Folk Speech

Folk Speech

Her face would stop an 8-day clock.


My grandmother first heard this folk speech when my great-grandma, her mother, said it.  She was referring to a rather ugly woman.  My grandmother thinks she was around the age of a teenager.   She comments, “In my humble opinion, I think they were no doubt quite descriptive of the feelings of the speaker”.  This phrase is not widely used in today’s society.  As a young adult, I have observed people being more honest about their opinion and simply stating what they truly feel.  Instead of beating around the bush, many would just say, “Damn, she’s ugly!”  I think this is partly due to our society becoming more liberal.  Not only is it socially acceptable to be homosexual but it is also okay to have a child out of wedlock.  The times have certainly changed and so has the speech.  In the era of my grandmother, people were much more conservative and subtle in their opinions.  I am not sure how popular this phrase was but I am confident it was only used among friends or with people one was comfortable with.  Like any comment that is not particularly complimentary, it is refrained from use in the presence of many people.
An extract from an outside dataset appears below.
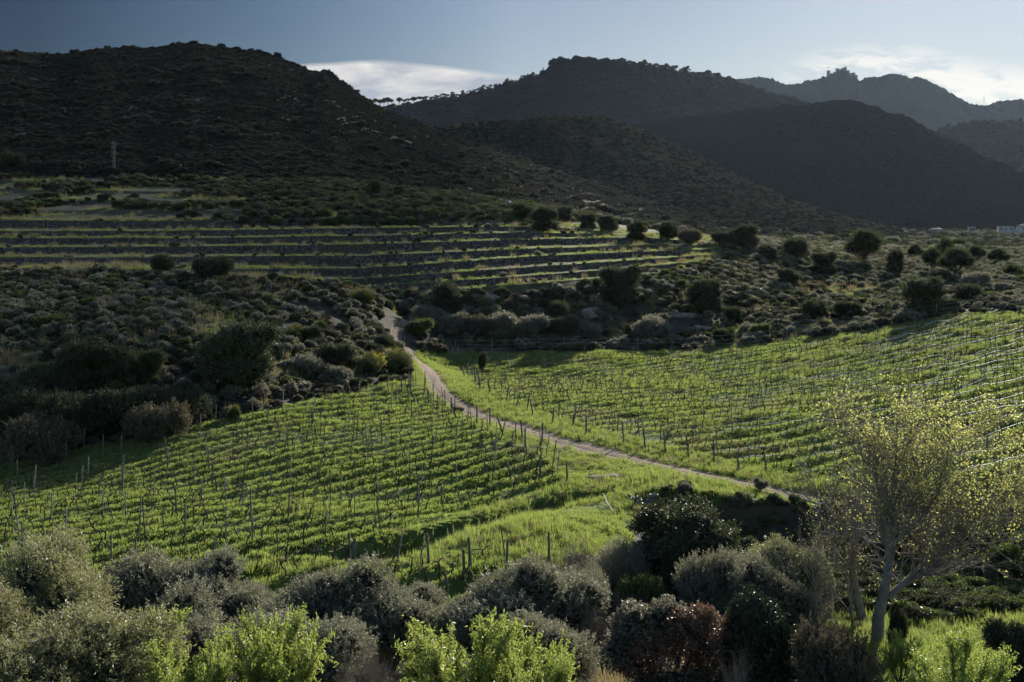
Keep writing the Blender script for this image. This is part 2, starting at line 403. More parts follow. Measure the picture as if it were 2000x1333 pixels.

Contrary to the real meaning of this phrase, when I first heard it, I thought it was referring to a very attractive woman—so good looking that she would stop the normal work of people.  This, however, proved to be quite the opposite of what it is.  I am not sure why this was my initial reaction to the phrase.  Thinking back on it, comments and jokes about ‘ugly’ people are more frequent that compliments.  This is probably because of human being’s natural desire to make themselves feel better and put others down when feeling insecure.

Although my grandmother grew up on the west coast of the United States, I found out this phrase was quite popular in Middle America.  For further reference on this folk speech refer to Proverbs and Proverbial Phrases of Illinois.


Barbour, Frances M. Proverbs and Proverbial Phrases of Illinois. Southern Illinois:  University Press, 1965. Page 60.